Interpretive Summary: Vegetable oils, such as soybean oil, can be converted to a number of products that find use in the food, cosmetic, and lubrication industries. Using a process called glycerolysis, vegetable oils are transformed into mixtures containing high value components called monoglycerides, which are the major consitutent of emulsifiers used as food additives in baking and food compounding. Enriching the glyceride-containing mixtures with respect to their monoglyceride content calls for a process that maintains but does not degrade the food emulsifier composition and that is environmentally acceptable. Using carbon dioxide as a fractionating agent, we have developed a process that will enrich the monoglyceride component in naturally derived emulsifier compositions from vegetable oil feedstocks. The resultant high monoglyceride content, coupled with the color attribute, offers the end user a superior product for incorporation into food compositions, free of any harmful chemicals.

Technical Abstract: Supercritical CO2 was used to fractionate a mixture of monoacylglycerides (MAGs), diacylgylcerides (DAGs) and triacylglycerides (TAGs) using an eight-foot packed column that was kept under thermal gradient conditions and operated semi continuously. Fractionation of the glyceride mixtures was affected by both their solubility in CO2 and respective vapor pressure enhancement. The feed material used, approximating a feed stream used in the industrial enrichment of MAGs, was composed of 48.7wt% MAG, 46.3 wt% DAG, and 5 wt% TAG having main acyl chain compositions of 6 wt% C16:0, 23 wt% C18:0 and 59 wt% C18:1. The resultant top product had MAG concentrations as high as 90 wt% and no TAG, which is comparable to that produced by molecular distillation. Increasing column pressure from 172 bars to 344 bar, or density of CO2 from 420 to 720 kg/m3, increased yields of the top product. However, with those increases, the supercritical fluid became less selective, with the MAG concentration decreasing from 84 wt% to 56 wt%. At 207 bars, a linear temperature gradient varying from 65 C to 95 C, gave the best selectivity when compared to other temperature gradient schemes.
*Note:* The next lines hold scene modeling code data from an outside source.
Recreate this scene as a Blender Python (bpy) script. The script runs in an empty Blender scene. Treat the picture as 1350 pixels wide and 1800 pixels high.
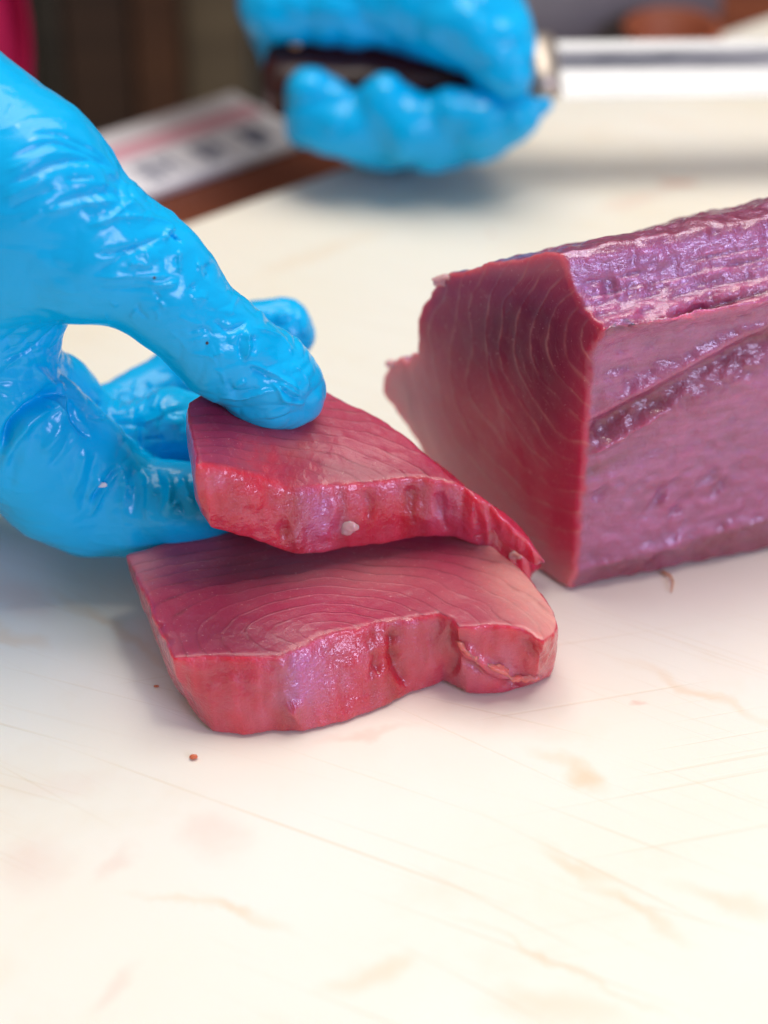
import bpy, math, random
import numpy as np
import openvdb
from mathutils import Vector

random.seed(7)
rng = np.random.default_rng(7)
SC = bpy.context.scene
COL = SC.collection

# ------------------------------------------------------------------ camera
H, PITCH, F = 0.33, math.radians(35.0), 3610.0          # height (m), pitch, focal length in 1350x1800 photo pixels
CAM = np.array([0.0, 0.0, H])
RT = np.array([1.0, 0.0, 0.0])
FW = np.array([0.0, math.cos(PITCH), -math.sin(PITCH)])
UP = np.array([0.0, math.sin(PITCH), math.cos(PITCH)])
cd = bpy.data.cameras.new("camera")
cam = bpy.data.objects.new("camera", cd)
COL.objects.link(cam)
cam.location = CAM
cam.rotation_euler = (math.pi / 2 - PITCH, 0, 0)
cd.sensor_fit = 'VERTICAL'
cd.sensor_height = 36.0
cd.lens = 18.0 * F / 900.0
cd.clip_start, cd.clip_end = 0.02, 20.0
cd.dof.use_dof = True
cd.dof.focus_distance = 0.500
cd.dof.aperture_fstop = 5.8
cd.dof.aperture_blades = 9
SC.camera = cam

# ------------------------------------------------------------------ world and lamps
wd = bpy.data.worlds.new("World")
SC.world = wd
wd.use_nodes = True
bg = wd.node_tree.nodes["Background"]
bg.inputs[0].default_value = (1.0, 0.96, 0.90, 1)
bg.inputs[1].default_value = 0.28


def lamp(name, loc, target, size, power, color, size_y=None):
    l = bpy.data.lights.new(name, 'AREA')
    l.energy, l.color = power, color
    l.shape = 'RECTANGLE'
    l.size, l.size_y = size, size_y or size
    o = bpy.data.objects.new(name, l)
    COL.objects.link(o)
    o.location = loc
    d = Vector(target) - Vector(loc)
    o.rotation_euler = d.to_track_quat('-Z', 'Y').to_euler()
    return o


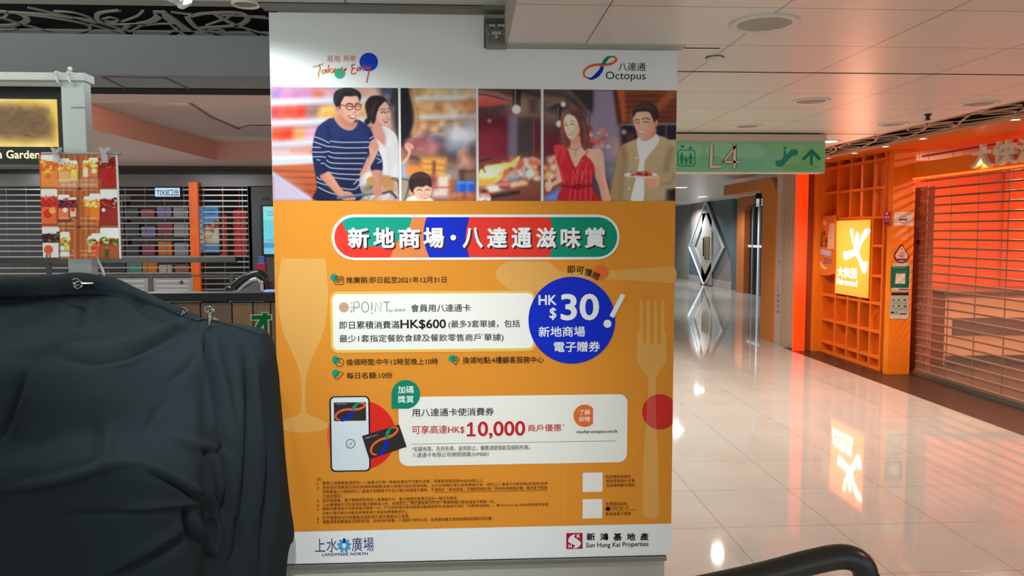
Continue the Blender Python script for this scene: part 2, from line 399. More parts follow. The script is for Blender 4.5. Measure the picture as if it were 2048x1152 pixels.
# ------------------------------------------------------------------ the setting
ZR, ZL, ZS = 2.295, 2.44, 2.43            # corridor ceiling, left hall ceiling, storefront soffit
XS = 0.158                                 # step between the two ceilings
def grid_mat(name, col, line, px, py, ox, oy, w, rough, spec=0.5, bump=0.25, var=0.02, coat=0.0, stag=0.0, rvar=0.0):
    m = bpy.data.materials.new(name); m.use_nodes = True; nt = m.node_tree; b = nt.nodes['Principled BSDF']
    g = nt.nodes.new('ShaderNodeNewGeometry'); mp = nt.nodes.new('ShaderNodeMapping'); mp.inputs['Location'].default_value = (-ox, -oy, 0)
    nt.links.new(g.outputs['Position'], mp.inputs['Vector'])
    br = nt.nodes.new('ShaderNodeTexBrick'); br.offset = stag; br.squash = 1.0
    c = lin(col); br.inputs['Color1'].default_value = (*[v*(1-var) for v in c], 1); br.inputs['Color2'].default_value = (*[v*(1+var) for v in c], 1)
    br.inputs['Mortar'].default_value = (*lin(line), 1); br.inputs['Scale'].default_value = 1.0; br.inputs['Mortar Size'].default_value = w
    br.inputs['Mortar Smooth'].default_value = 0.1; br.inputs['Brick Width'].default_value = px; br.inputs['Row Height'].default_value = py
    nt.links.new(mp.outputs['Vector'], br.inputs['Vector'])
    n = nt.nodes.new('ShaderNodeTexNoise'); n.inputs['Scale'].default_value = 2.2; n.inputs['Detail'].default_value = 6
    nt.links.new(g.outputs['Position'], n.inputs['Vector'])
    mx = nt.nodes.new('ShaderNodeMix'); mx.data_type = 'RGBA'; mx.blend_type = 'OVERLAY'; mx.inputs['Factor'].default_value = 0.12
    nt.links.new(br.outputs['Color'], mx.inputs['A']); nt.links.new(n.outputs['Fac'], mx.inputs['B']); nt.links.new(mx.outputs['Result'], b.inputs['Base Color'])
    bp = nt.nodes.new('ShaderNodeBump'); bp.invert = True; bp.inputs['Strength'].default_value = bump; bp.inputs['Distance'].default_value = 0.002
    nt.links.new(br.outputs['Fac'], bp.inputs['Height']); nt.links.new(bp.outputs['Normal'], b.inputs['Normal'])
    b.inputs['Roughness'].default_value = rough; b.inputs['Specular IOR Level'].default_value = spec; b.inputs['Coat Weight'].default_value = coat; b.inputs['Coat Roughness'].default_value = 0.05
    MATS[name] = m
    return m
M_FLOOR = grid_mat('polished_floor_tile', 'b4aca0', '857e74', 0.588, 0.588, 1.33, 4.53, 0.0022, 0.045, 1.0, 0.06)
M_CEIL = grid_mat('ceiling_panel', 'dedad2', '6e655a', 0.577, 0.515, 1.62, 3.63, 0.0028, 0.30, 0.6, 0.3)
M_CEILL = grid_mat('hall_ceiling_panel', 'd0d0c8', '55564f', 1.15, 1.05, -1.62, 3.13, 0.003, 0.4, 0.4, 0.3)
M_MAT = grid_mat('brown_floor_tile', '3c2b22', '2a1e18', 0.6, 0.6, 4.22, 0.3, 0.003, 0.35, 0.4, 0.2)
M_GREY = mat('grey_paint', '8d8d84', 0.5, noise=0.06, nscale=5)
M_BEAM = mat('grey_beam_paint', '989c9c', 0.6, noise=0.05, nscale=3)
M_VOID = mat('dark_void', '07070a', 0.9)  # near-black standing in for the shade in gaps and voids
M_TRIM = mat('bronze_grey_trim', '77726a', 0.5)
M_WALL = mat('hall_wall_paint', '66625c', 0.6, noise=0.05)
def slab(name, x0, x1, y0, y1, z0, z1, m): return structure(MB().box(x0, x1, y0, y1, z0, z1).build(name, m))
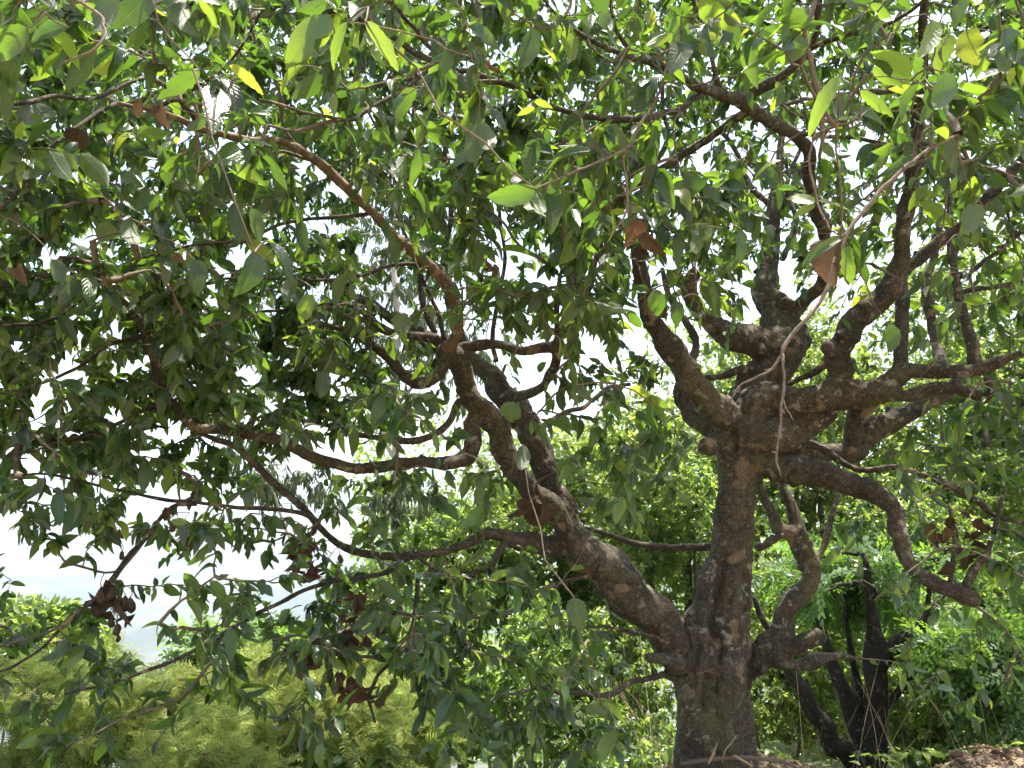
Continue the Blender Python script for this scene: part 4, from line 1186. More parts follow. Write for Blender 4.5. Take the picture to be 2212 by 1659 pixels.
# leaves that would cover the wood the eye follows are dropped, most of them
SEEN = [r for r in BRANCHES if max(q[2] for q in r) >= 9.5]
wx, wy, wf = project(np.vstack([SP_, np.vstack([samp(r, 0.05)[:, :3] for r in NEAR_TWIGS + SEEN])]))
wr = np.concatenate([SR, np.concatenate([samp(r, 0.05)[:, 3] for r in NEAR_TWIGS + SEEN])]) * FPX / np.maximum(wf, .3)
ok_ = wr > 6
ok_[len(SR):] = True
wr[:len(SR)][SO == ARCH] += 14
wx, wy, wf, wr = wx[ok_], wy[ok_], wf[ok_], wr[ok_]
lc = lv[0] + norm(lv[1]) * (lv[3] * 0.5)[:, None]
lx, ly, lf = project(lc)
hide = np.zeros(len(lx), bool)
for i in range(0, len(lx), 2000):
    dd = np.hypot(lx[i:i + 2000, None] - wx[None], ly[i:i + 2000, None] - wy[None])
    hide[i:i + 2000] = ((dd < wr[None] + 13) & (lf[i:i + 2000, None] < wf[None] + 0.02) & (lf[i:i + 2000, None] > 0)).any(1)
kp = ~(hide & (g.uniform(0, 1, len(lx)) < 0.86))
# chinks in the crown where the sun comes through to the wood and the young leaves
SV = np.array(sd)
for (tx_, ty_, tD, tr_) in ((1765, 440, 1.78, .16), (2090, 110, 2.0, .13), (545, 170, 2.0, .13), (620, 165, 2.0, .12), (822, 110, 1.9, .13), (770, 90, 1.9, .1), (700, 70, 1.8, .1), (1530, 80, 2.0, .12), (1425, 95, 2.0, .12), (1655, 355, 2.2, .1), (2020, 110, 1.7, .1), (1340, 460, 2.3, .1), (225, 505, 2.4, .1), (1180, 450, 2.0, .1), (560, 40, 2.0, .1),
                         (1618, 1600, 4.3, .07), (1692, 1330, 4.4, .13), (1715, 1290, 4.4, .1), (1740, 1185, 4.5, .1), (1645, 1415, 4.4, .08), (1165, 1085, 4.05, .1), (1205, 1130, 4.1, .08), (1190, 1060, 4.3, .08), (1300, 1225, 4.2, .07), (1569, 905, 4.3, .07), (1540, 1310, 4.3, .05), (1570, 1100, 4.3, .05), (1760, 1010, 4.2, .06), (1400, 1310, 4.3, .06),
                         (750, 405, 3.1, .12), (650, 325, 2.9, .1), (900, 550, 3.45, .1), (975, 640, 3.7, .1), (1060, 1155, 4.0, .1), (1090, 745, 3.85, .08), (950, 1000, 3.8, .08), (1900, 650, 4.0, .07), (1480, 800, 4.25, .07), (1700, 280, 3.7, .1), (480, 290, 2.75, .1)):
    rel = lc - U(tx_, ty_, tD)
    al = rel @ SV
    pd = np.linalg.norm(rel - al[:, None] * SV, axis=1)
    kp &= ~((al > 0.06) & (pd < tr_ + 0.02))
lv = [q[kp] for q in lv]
L = Leaves()
L.add(*lv)

# leaves that hang close in front, each as it is seen: base, tip, width (all in px), tint
HERO = [(240, -35, 217, 95, 52, .25), (320, -20, 262, 78, 58, .2), (430, 150, 346, 222, 36, .5), (495, 142, 582, 198, 26, .97), (655, 142, 572, 188, 26, .8), (555, 75, 617, 132, 30, .55), (430, 28, 522, 66, 26, .5), (738, 36, 660, 92, 40, .7),
        (750, 47, 697, 148, 22, .6), (770, 57, 777, 122, 38, .7), (787, 70, 826, 146, 26, .88), (788, 46, 878, 152, 40, .78), (4, 152, 48, 236, 48, .15), (74, 222, 116, 286, 54, .45), (166, 248, 182, 286, 44, .4), (60, 224, 78, 300, 54, .05), (490, 364, 475, 432, 48, .1),
        (528, 366, 536, 420, 40, .4), (505, 440, 510, 526, 30, .1), (543, 450, 570, 526, 38, .1), (280, 470, 284, 556, 48, .2), (400, 320, 420, 382, 38, .2), (550, 545, 545, 652, 58, .05), (585, 525, 650, 604, 38, .1), (675, 636, 640, 702, 32, .65),
        (860, 676, 874, 726, 44, .15), (915, 240, 905, 292, 58, .1), (1035, 264, 1020, 360, 54, .2), (1045, 264, 1066, 362, 36, .4), (905, 320, 895, 416, 28, .3), (835, 328, 846, 376, 40, .2), (1045, 30, 1014, 62, 32, .96), (850, 286, 803, 300, 17, .97),
        (980, 618, 990, 652, 26, .3), (1085, 620, 1080, 672, 36, .15), (235, 480, 220, 526, 40, .88), (300, 370, 265, 420, 44, .6), (150, 60, 30, 75, 40, .5), (100, 20, 20, 95, 44, .12), (60, 60, -30, 130, 50, .3), (255, 100, 180, 125, 34, .5), (120, 150, 55, 165, 24, .7), (300, 135, 345, 170, 30, .55),
        (1151, 60, 1136, 156, 54, .1), (1216, 66, 1262, 146, 34, .75), (1156, 85, 1216, 126, 20, .92), (1396, 25, 1420, 52, 30, .92), (1452, 70, 1380, 116, 24, .88), (1463, 122, 1476, 34, 36, .3), (1505, 70, 1584, 82, 24, .92), (1500, 85, 1550, 126, 40, .2),
        (1376, 184, 1376, 242, 46, .15), (1526, 0, 1584, 78, 36, .85), (1746, 10, 1731, 66, 30, .2), (1870, 10, 1830, 52, 32, .2), (1911, 45, 1850, 100, 26, .2), (2012, 42, 2006, 152, 46, .75), (2052, 74, 2026, 156, 40, .7), (2088, 64, 2092, 146, 64, .96), (2096, 4, 2045, 62, 50, .05),
        (2040, 155, 2042, 262, 56, .5), (1812, 165, 1736, 286, 30, .75), (1886, 145, 1956, 200, 30, .6), (1832, 200, 1790, 270, 26, .5), (1856, 196, 1936, 250, 20, .6), (1763, 434, 1694, 425, 30, .98), (1761, 440, 1705, 466, 22, .96), (1766, 434, 1842, 450, 32, .98),
        (1688, 347, 1616, 361, 15, .92), (1692, 340, 1726, 330, 20, .8), (1816, 515, 1711, 546, 25, .5), (1818, 516, 1726, 552, 20, .45), (1832, 530, 1826, 620, 30, .6), (2122, 442, 2066, 506, 48, .5), (1351, 460, 1316, 455, 22, .93), (1356, 455, 1394, 452, 20, .93),
        (1166, 414, 1146, 490, 50, .75), (1181, 418, 1216, 500, 44, .25), (1160, 410, 1040, 452, 40, .3), (1271, 290, 1296, 376, 36, .2), (1276, 325, 1180, 322, 24, .25), (1231, 330, 1251, 400, 34, .7), (1601, 494, 1601, 576, 38, .1), (1626, 540, 1571, 580, 30, .1),
        (1416, 625, 1421, 690, 38, .15), (1461, 650, 1466, 710, 30, .1), (1356, 670, 1391, 710, 26, .3), (1401, 630, 1361, 615, 20, .5), (1110, 868, 1098, 916, 46, .4), (1300, 500, 1290, 535, 24, .9), (1310, 506, 1275, 490, 22, .85), (1160, 300, 1130, 385, 40, .3),
        (100, 330, 60, 400, 40, .3), (190, 300, 240, 352, 36, .3), (30, 440, 85, 470, 30, .7), (250, 420, 320, 455, 30, .4), (110, 560, 150, 620, 34, .2), (20, 90, -10, 190, 60, .2), (2170, 60, 2220, 150, 60, .05), (2190, 180, 2150, 260, 44, .2), (2010, 400, 1950, 440, 30, .6), (1660, 60, 1640, 130, 32, .4), (1330, 40, 1300, 100, 30, .3),
        (1310, 1545, 1250, 1520, 26, .3), (1300, 1520, 1365, 1555, 24, .9), (1330, 1580, 1280, 1640, 34, .15), (1240, 1290, 1250, 1370, 44, .2), (700, 800, 690, 860, 34, .05), (640, 600, 600, 660, 34, .1), (420, 560, 440, 640, 40, .05), (1130, 960, 1120, 1030, 34, .1), (1920, 700, 1940, 770, 34, .2)]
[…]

Increasing the CO2 flux from 1.8 to 10.3 g/min/cm2 resulted in little change in MAG concentration, but the top product yield decreased from 14.4 g/kgCO2 to 2.3 g/kgCO2. As the MAGs' concentrations in the feed mixture increased from 48.7 wt% to 63 wt%, the MAGs' concentration in the top product (at 207 bars, 65-95oC) increased from 79.4 wt% to 86 wt%.